Roman law was inconsistent on slavery. Slaves were considered property; they had no rights and were subject to their owners' whims. However, they had legal standing as witnesses in courtroom proceedings, and they could eventually gain freedom and citizenship. Masters often freed loyal slaves in gratitude for their faithful service, but slaves could also save money to purchase their freedom. Conditions for slaves in Rome gradually improved, although slaves were treated cruelly in the countryside.

Some harsh masters believed in the old proverb "Every slave is an enemy," so that while humane legislation prohibited the mutilation or murder of slaves, outrageous cruelty continued. Like the Stoic philosophers, Christians taught the brotherhood of humanity and urged kindness towards slaves, but they did not consider slaves equals in status.

For example, Saint Augustine opposed the principle of slavery, but did not see how the practice could be abolished without endangering the social order. Thus he regarded it as another necessary evil resulting from humanity's fall from divine grace. Other bishops were less troubled, and the early Christian church actually acquired its own slaves.

Slavery in the Roman Empire did not suddenly end, but it was slowly replaced when new economic forces introduced other forms of cheap labor. During the late empire, Roman farmers and traders were reluctant to pay large amounts of money for slaves because they did not wish to invest in a declining economy. The legal status of "slave" continued for centuries, but slaves were gradually replaced by wage laborers in the towns and by land-bound peasants (later called serfs) in the countryside. These types of workers provided cheap labor without the initial cost that slave owners had to pay for slaves. Slavery did not disappear in Rome because of human reform or religious principle, but because the Romans found another, perhaps even harsher, system of labor.

All slaves and their families were the property of their owners, who could sell or rent them out at any time. Their lives were harsh. Slaves were often whipped, branded or cruelly mistreated. Their owners could also kill them for any reason, and would face no punishment. Although Romans accepted slavery as the norm, some people.

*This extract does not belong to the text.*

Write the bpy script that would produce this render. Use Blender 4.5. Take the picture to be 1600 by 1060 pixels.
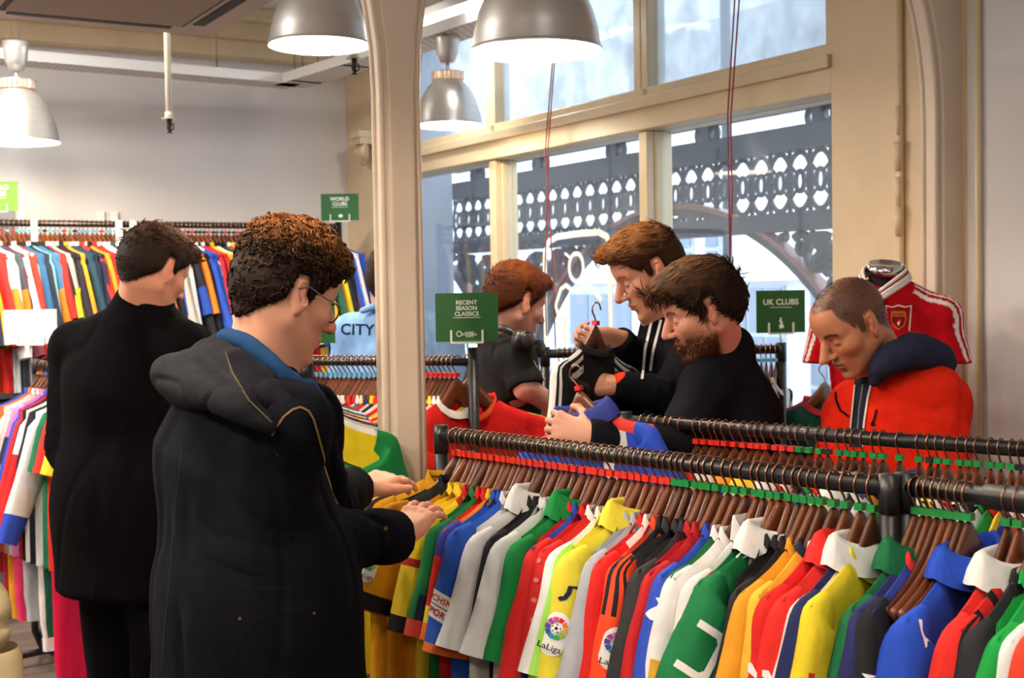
import bpy, bmesh, math, random
import numpy as np
from mathutils import Vector, Matrix
for _o in list(bpy.data.objects): bpy.data.objects.remove(_o)
SC = bpy.context.scene
COL = SC.collection
PI = math.pi
# ------------------------------------------------------------ camera
CAMH = 1.72
FPX = 2000.0
PITCH = math.radians(2.2); ROLL = math.radians(0.95)
cF = Vector((0, math.cos(PITCH), -math.sin(PITCH)))
_R0 = Vector((1, 0, 0)); _U0 = Vector((0, math.sin(PITCH), math.cos(PITCH)))
cR = _R0*math.cos(ROLL) - _U0*math.sin(ROLL)
cU = _U0*math.cos(ROLL) + _R0*math.sin(ROLL)
cam_d = bpy.data.cameras.new('camera'); cam = bpy.data.objects.new('camera', cam_d); COL.objects.link(cam)
cam_d.sensor_width = 36.0; cam_d.lens = 36.0*FPX/1600.0; cam_d.clip_start = 0.05; cam_d.clip_end = 200
cam.matrix_world = Matrix(((cR.x, cU.x, -cF.x, 0), (cR.y, cU.y, -cF.y, 0), (cR.z, cU.z, -cF.z, CAMH), (0, 0, 0, 1)))
cam_d.dof.use_dof = True; cam_d.dof.focus_distance = 2.75; cam_d.dof.aperture_fstop = 7.0
SC.camera = cam
# ------------------------------------------------------------ view
vs = SC.view_settings
SC.display_settings.display_device = 'sRGB'
vs.view_transform = 'Standard'; vs.look = 'None'; vs.gamma = 1.0; vs.use_curve_mapping = False
vs.exposure = 0.2
SC.cycles.use_denoising = True
SC.cycles.max_bounces = 7; SC.cycles.diffuse_bounces = 4; SC.cycles.glossy_bounces = 3
SC.cycles.transmission_bounces = 6; SC.cycles.transparent_max_bounces = 12
SC.cycles.sample_clamp_indirect = 6.0
SC.cycles.caustics_reflective = False; SC.cycles.caustics_refractive = False
# ------------------------------------------------------------ world: overcast sky
W = bpy.data.worlds.new('world'); SC.world = W; W.use_nodes = True
_nt = W.node_tree; _nt.nodes.clear()
_bg = _nt.nodes.new('ShaderNodeBackground'); _wo = _nt.nodes.new('ShaderNodeOutputWorld')
_bg.inputs[0].default_value = (0.82, 0.91, 1.0, 1); _bg.inputs[1].default_value = 4.0
_nt.links.new(_bg.outputs[0], _wo.inputs[0])

def D(px, py, d):
    """world point seen at pixel px,py (1600x1060 frame) at distance d along the viewing axis"""
    return Vector((0, 0, CAMH)) + (cF + cR*((px-800)/FPX) - cU*((py-530)/FPX))*d
def atz(px, py, z):
    r = cF + cR*((px-800)/FPX) - cU*((py-530)/FPX)
    return Vector((0, 0, CAMH)) + r*((z-CAMH)/r.z)
def G(px, Y):
    """floor-plan point on the pixel column px at depth about Y"""
    p = D(px, 450, Y); return Vector((p.x, p.y, 0))

# ------------------------------------------------------------ materials
def lin(c):
    if isinstance(c, str):
        c = c.lstrip('#'); c = tuple(int(c[i:i+2], 16)/255 for i in (0, 2, 4))
    return tuple((x/12.92 if x <= 0.04045 else ((x+0.055)/1.055)**2.4) for x in c)
_mats = {}
def mat(name, col='#808080', rough=0.6, metal=0.0, noise=0.0, nscale=20.0, bump=0.0, bscale=200.0, emit=0.0, ecol=None,
        sheen=0.0, vcol=False, sub=0.0, spec=0.5, stretch=None, aniso=0.0, coat=0.0, wr=0.0):
    if name in _mats: return _mats[name]
    m = bpy.data.materials.new(name); m.use_nodes = True
    nt = m.node_tree; N = nt.nodes; L = nt.links
    b = N['Principled BSDF']
    c = lin(col)
    b.inputs['Base Color'].default_value = (*c, 1)
    b.inputs['Roughness'].default_value = rough; b.inputs['Metallic'].default_value = metal
    b.inputs['Specular IOR Level'].default_value = spec
    if sheen: b.inputs['Sheen Weight'].default_value = sheen; b.inputs['Sheen Roughness'].default_value = 0.5
    if sub: b.inputs['Subsurface Weight'].default_value = sub; b.inputs['Subsurface Radius'].default_value = (0.02, 0.008, 0.004); b.inputs['Subsurface Scale'].default_value = 0.5
    if coat: b.inputs['Coat Weight'].default_value = coat; b.inputs['Coat Roughness'].default_value = 0.15
    if emit: b.inputs['Emission Color'].default_value = (*lin(ecol or col), 1); b.inputs['Emission Strength'].default_value = emit
    src = None
    tc = None
    if noise or bump:
        tc = N.new('ShaderNodeTexCoord'); mp = N.new('ShaderNodeMapping'); L.new(tc.outputs['Object'], mp.inputs[0])
        if stretch: mp.inputs['Scale'].default_value = stretch
    if vcol:
        a = N.new('ShaderNodeVertexColor'); a.layer_name = 'col'; src = a.outputs[0]
        L.new(src, b.inputs['Base Color'])
    if noise:
        n = N.new('ShaderNodeTexNoise'); n.inputs['Scale'].default_value = nscale; n.inputs['Detail'].default_value = 5
        L.new(mp.outputs[0], n.inputs['Vector'])
        r = N.new('ShaderNodeMapRange'); r.inputs['From Min'].default_value = 0.3; r.inputs['From Max'].default_value = 0.7
        r.inputs['To Min'].default_value = 1-noise; r.inputs['To Max'].default_value = 1+noise
        L.new(n.outputs['Fac'], r.inputs['Value'])
        mx = N.new('ShaderNodeVectorMath'); mx.operation = 'SCALE'
        if src is not None: L.new(src, mx.inputs[0])
        else: mx.inputs[0].default_value = c
        L.new(r.outputs[0], mx.inputs['Scale']); L.new(mx.outputs[0], b.inputs['Base Color'])
    if bump:
        n2 = N.new('ShaderNodeTexNoise'); n2.inputs['Scale'].default_value = bscale; n2.inputs['Detail'].default_value = 4
        L.new(mp.outputs[0], n2.inputs['Vector'])
        bp = N.new('ShaderNodeBump'); bp.inputs['Strength'].default_value = bump; bp.inputs['Distance'].default_value = 0.004
        L.new(n2.outputs['Fac'], bp.inputs['Height']); L.new(bp.outputs[0], b.inputs['Normal'])
        if wr:      # broad creases under the fine weave
            n3 = N.new('ShaderNodeTexNoise'); n3.inputs['Scale'].default_value = wr; n3.inputs['Detail'].default_value = 3; n3.inputs['Distortion'].default_value = 0.6
            mp3 = N.new('ShaderNodeMapping'); mp3.inputs['Scale'].default_value = (1, 1, .45); L.new(tc.outputs['Object'], mp3.inputs[0]); L.new(mp3.outputs[0], n3.inputs['Vector'])
            b3 = N.new('ShaderNodeBump'); b3.inputs['Strength'].default_value = 0.55; b3.inputs['Distance'].default_value = 0.02
            L.new(n3.outputs['Fac'], b3.inputs['Height']); L.new(b3.outputs[0], bp.inputs['Normal'])
    _mats[name] = m
    return m
def fabric(col, k=''):
    c = col if isinstance(col, str) else col
    return mat('fabric_%s%s' % (c.lstrip('#'), k), c, rough=0.78, noise=0.06, nscale=30, bump=0.12, bscale=900, spec=0.25, wr=11.0)

# ------------------------------------------------------------ objects
def tag(o, label=None, cat=None, group=None, kind=None):
    if label and len(label.split()) > 16: label = cut(label)
    if label: o['label'] = label
    if cat: o['category'] = cat
    if group: o['group'] = group
    if kind: o['kind'] = kind
    return o
def empty(name, loc=(0, 0, 0), rz=0.0, M=None):
    o = bpy.data.objects.new(name, None); COL.objects.link(o)
    o.empty_display_size = 0.05
    if M is not None: o.matrix_world = M
    else: o.location = loc; o.rotation_euler = (0, 0, rz)
    return o
def link(name, me, parent=None, M=None):
    o = bpy.data.objects.new(name, me); COL.objects.link(o)
    if parent is not None: o.parent = parent
    if M is not None: o.matrix_basis = M
    return o
def copy_tree(o, parent=None):
    c = o.copy(); COL.objects.link(c)
    if parent is not None: c.parent = parent
    for ch in list(o.children): copy_tree(ch, c)
    return c
class MB:
    """collects primitives into one mesh"""
    def __init__(s): s.v = []; s.f = []; s.m = []; s.mats = []; s.sm = []
    def mi(s, m):
        if m is None: return 0
        if m not in s.mats: s.mats.append(m)
        return s.mats.index(m)
    def add(s, vs, fs, m=None, smooth=False):
        o = len(s.v); s.v += [tuple(v) for v in vs]; k = s.mi(m)
        for f in fs: s.f.append(tuple(i+o for i in f)); s.m.append(k); s.sm.append(smooth)
    def box(s, lo, hi, m=None, M=None):
        (a, b, c), (d, e, f) = lo, hi
        vs = [Vector(p) for p in ((a,b,c),(d,b,c),(d,e,c),(a,e,c),(a,b,f),(d,b,f),(d,e,f),(a,e,f))]
        if M is not None: vs = [M @ v for v in vs]
        s.add(vs, [(0,3,2,1),(4,5,6,7),(0,1,5,4),(1,2,6,5),(2,3,7,6),(3,0,4,7)], m)
    def prism(s, poly, z0, z1, m=None, M=None, caps=True):
        """poly: list of (x,y) ; extruded along z"""
        n = len(poly); vs = [Vector((x, y, z0)) for x, y in poly]+[Vector((x, y, z1)) for x, y in poly]
        if M is not None: vs = [M @ v for v in vs]
        fs = [(i, (i+1) % n, n+(i+1) % n, n+i) for i in range(n)]
        if caps: fs += [tuple(range(n-1, -1, -1)), tuple(range(n, 2*n))]
        s.add(vs, fs, m)
    def tube(s, pts, r, n=8, m=None, cap=True, closed=False, flat=1.0, smooth=True):
        pts = [Vector(p) for p in pts]; k = len(pts)
        rs = r if isinstance(r, (list, tuple)) else [r]*k
        vs = []; fs = []; up = None
        for i, p in enumerate(pts):
            if closed: t = pts[(i+1) % k]-pts[i-1]
            else: t = pts[min(i+1, k-1)]-pts[max(i-1, 0)]
            if t.length < 1e-9: t = Vector((0, 0, 1))
            t.normalize()
            if up is None: up = Vector((0, 0, 1)) if abs(t.z) < 0.9 else Vector((1, 0, 0))
            a = up - t*up.dot(t)
            if a.length < 1e-6: a = t.orthogonal()
            a.normalize(); up = a; b = t.cross(a)
            for j in range(n):
                an = 2*PI*j/n; vs.append(p + a*(math.cos(an)*rs[i]) + b*(math.sin(an)*rs[i]*flat))
        for i in range(k if closed else k-1):
            q = (i+1) % k
            for j in range(n): fs.append((i*n+j, i*n+(j+1) % n, q*n+(j+1) % n, q*n+j))
        if cap and not closed: fs += [tuple(range(n-1, -1, -1)), tuple(range((k-1)*n, k*n))]
        s.add(vs, fs, m, smooth)
    def lathe(s, prof, n=24, m=None, M=None, smooth=True, cap=False):
        vs = []; fs = []
        for r, z in prof:
            for j in range(n):
                a = 2*PI*j/n; v = Vector((r*math.cos(a), r*math.sin(a), z)); vs.append(M @ v if M is not None else v)
        for i in range(len(prof)-1):
            for j in range(n): fs.append((i*n+j, i*n+(j+1) % n, (i+1)*n+(j+1) % n, (i+1)*n+j))
        if cap: fs += [tuple(range(n-1, -1, -1)), tuple(range((len(prof)-1)*n, len(prof)*n))]
        s.add(vs, fs, m, smooth)
    def mesh(s, name='mesh', mats=None):
        me = bpy.data.meshes.new(name); me.from_pydata(s.v, [], s.f)
        for m in (s.mats or ([mats] if mats is not None and not isinstance(mats, list) else (mats or []))): me.materials.append(m)
        me.polygons.foreach_set('material_index', s.m)
        me.polygons.foreach_set('use_smooth', s.sm)
        me.update(); return me
    def build(s, name, mats=None, parent=None, M=None):
        return link(name, s.mesh(name, mats), parent, M)
def frame(o, x, y, z):
    return Matrix(((x[0], y[0], z[0], o[0]), (x[1], y[1], z[1], o[1]), (x[2], y[2], z[2], o[2]), (0, 0, 0, 1)))
def bevel(o, w=0.004, seg=2):
    b = o.modifiers.new('bevel', 'BEVEL'); b.width = w; b.segments = seg; b.limit_method = 'ANGLE'; return o
_txt = {}
def text_geo(s, size=1.0, bold=0.0, res=3):
    """2D text: (verts [(x,y)] centred, faces)"""
    key = (s, size, bold)
    if key in _txt: return _txt[key]
    cu = bpy.data.curves.new('t', 'FONT'); cu.body = s; cu.size = size; cu.offset = bold*size; cu.align_x = 'CENTER'; cu.align_y = 'CENTER'
    cu.resolution_u = res; cu.space_line = 0.9
    ob = bpy.data.objects.new('t', cu); COL.objects.link(ob)
    dg = bpy.context.evaluated_depsgraph_get(); me = ob.evaluated_get(dg).to_mesh()
    r = ([(v.co.x, v.co.y) for v in me.vertices], [tuple(p.vertices) for p in me.polygons])
    bpy.data.objects.remove(ob); bpy.data.curves.remove(cu)
    _txt[key] = r
    return r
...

Slaves worked everywhere - in private households, in mines and factories, and on farms. They also worked for city governments on engineering projects such as roads, aqueducts and buildings. As a result, they merged easily into the population. In fact, slaves looked so similar to Roman citizens that the Senate once considered a plan to make them wear special clothing so that they could be identified at a glance. The idea was rejected because the Senate feared that, if slaves saw how many of them were working in Rome, they might be tempted to join forces and rebel.

Another difference between Roman slavery and its more modern variety was Manumission - the ability of slaves to be freed. Roman owners freed their slaves in considerable numbers: some freed them outright, while others allowed them to buy their own freedom. The prospect of possible freedom through manumission encouraged most slaves to be obedient and hard working. Formal manumission was performed by a magistrate and gave freed men full Roman citizenship. The one exception was that they were not allowed to hold office. However, the law gave any children born to freedmen, after formal manumission, full rights of citizenship, including the right to hold office. Informal manumission gave fewer rights. Slaves freed informally did not become citizens and any property or wealth they accumulated reverted to their former owners when they died.

Once freed, former slaves could work in the same jobs as plebeians - as craftsmen, midwives or traders. Some even became wealthy. However, Rome's rigid society attached importance to social status and even successful freedmen usually found the stigma of slavery hard to overcome - the degradation lasted well beyond the slavery itself.




The Roman writer Seneca believed that masters should treat their slaves well as a well treated slave would work better for a good master rather than just doing enough begrudgingly for someone who treated their slaves badly. Seneca did not believe that masters and their families should expect their slaves to watch them eat at a banquet when many had only had access to poor food.